PROBLEM STATEMENT
What is needed is an exact copy of the lines from the line containing "The Blender Python" to the line containing "V, Q = F.mesh(); N = vnormals(V, Q);", both lines included, and nothing else.

DATASET CONTENT
++++++++++++++++++++
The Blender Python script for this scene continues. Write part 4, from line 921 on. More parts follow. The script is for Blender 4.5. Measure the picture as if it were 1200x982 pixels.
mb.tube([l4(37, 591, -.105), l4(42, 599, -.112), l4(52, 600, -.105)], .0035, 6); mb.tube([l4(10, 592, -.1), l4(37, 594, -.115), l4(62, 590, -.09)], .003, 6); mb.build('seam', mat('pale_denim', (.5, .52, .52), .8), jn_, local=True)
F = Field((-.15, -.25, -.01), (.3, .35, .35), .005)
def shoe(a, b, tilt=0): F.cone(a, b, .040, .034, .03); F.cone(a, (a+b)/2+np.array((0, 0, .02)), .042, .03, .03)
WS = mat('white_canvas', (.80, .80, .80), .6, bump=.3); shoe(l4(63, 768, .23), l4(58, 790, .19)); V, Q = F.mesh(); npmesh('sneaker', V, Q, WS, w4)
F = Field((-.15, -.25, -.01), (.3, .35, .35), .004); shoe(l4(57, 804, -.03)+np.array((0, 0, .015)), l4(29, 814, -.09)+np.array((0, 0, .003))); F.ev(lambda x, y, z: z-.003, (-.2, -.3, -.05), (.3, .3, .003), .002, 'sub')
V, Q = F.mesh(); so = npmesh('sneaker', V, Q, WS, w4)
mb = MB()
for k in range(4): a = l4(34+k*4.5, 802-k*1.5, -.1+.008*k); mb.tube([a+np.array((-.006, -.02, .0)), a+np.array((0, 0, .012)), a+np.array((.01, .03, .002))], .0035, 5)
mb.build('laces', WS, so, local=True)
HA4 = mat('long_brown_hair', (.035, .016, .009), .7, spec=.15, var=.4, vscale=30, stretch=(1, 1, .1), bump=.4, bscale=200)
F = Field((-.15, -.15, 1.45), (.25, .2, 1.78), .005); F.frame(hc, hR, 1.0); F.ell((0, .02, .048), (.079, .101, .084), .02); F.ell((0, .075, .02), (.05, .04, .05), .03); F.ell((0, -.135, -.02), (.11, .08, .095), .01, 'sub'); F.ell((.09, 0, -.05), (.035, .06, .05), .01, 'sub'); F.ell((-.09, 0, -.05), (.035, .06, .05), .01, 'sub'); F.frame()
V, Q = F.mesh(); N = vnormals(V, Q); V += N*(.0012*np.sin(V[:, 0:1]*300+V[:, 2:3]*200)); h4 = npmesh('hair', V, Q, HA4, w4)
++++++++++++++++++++
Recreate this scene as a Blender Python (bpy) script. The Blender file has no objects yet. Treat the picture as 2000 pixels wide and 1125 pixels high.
++++++++++++++++++++
EXPECTED ANSWER
The Blender Python script for this scene continues. Write part 4, from line 921 on. More parts follow. The script is for Blender 4.5. Measure the picture as if it were 1200x982 pixels.
mb.tube([l4(37, 591, -.105), l4(42, 599, -.112), l4(52, 600, -.105)], .0035, 6); mb.tube([l4(10, 592, -.1), l4(37, 594, -.115), l4(62, 590, -.09)], .003, 6); mb.build('seam', mat('pale_denim', (.5, .52, .52), .8), jn_, local=True)
F = Field((-.15, -.25, -.01), (.3, .35, .35), .005)
def shoe(a, b, tilt=0): F.cone(a, b, .040, .034, .03); F.cone(a, (a+b)/2+np.array((0, 0, .02)), .042, .03, .03)
WS = mat('white_canvas', (.80, .80, .80), .6, bump=.3); shoe(l4(63, 768, .23), l4(58, 790, .19)); V, Q = F.mesh(); npmesh('sneaker', V, Q, WS, w4)
F = Field((-.15, -.25, -.01), (.3, .35, .35), .004); shoe(l4(57, 804, -.03)+np.array((0, 0, .015)), l4(29, 814, -.09)+np.array((0, 0, .003))); F.ev(lambda x, y, z: z-.003, (-.2, -.3, -.05), (.3, .3, .003), .002, 'sub')
V, Q = F.mesh(); so = npmesh('sneaker', V, Q, WS, w4)
mb = MB()
for k in range(4): a = l4(34+k*4.5, 802-k*1.5, -.1+.008*k); mb.tube([a+np.array((-.006, -.02, .0)), a+np.array((0, 0, .012)), a+np.array((.01, .03, .002))], .0035, 5)
mb.build('laces', WS, so, local=True)
HA4 = mat('long_brown_hair', (.035, .016, .009), .7, spec=.15, var=.4, vscale=30, stretch=(1, 1, .1), bump=.4, bscale=200)
F = Field((-.15, -.15, 1.45), (.25, .2, 1.78), .005); F.frame(hc, hR, 1.0); F.ell((0, .02, .048), (.079, .101, .084), .02); F.ell((0, .075, .02), (.05, .04, .05), .03); F.ell((0, -.135, -.02), (.11, .08, .095), .01, 'sub'); F.ell((.09, 0, -.05), (.035, .06, .05), .01, 'sub'); F.ell((-.09, 0, -.05), (.035, .06, .05), .01, 'sub'); F.frame()
V, Q = F.mesh(); N = vnormals(V, Q); V += N*(.0012*np.sin(V[:, 0:1]*300+V[:, 2:3]*200)); h4 = npmesh('hair', V, Q, HA4, w4)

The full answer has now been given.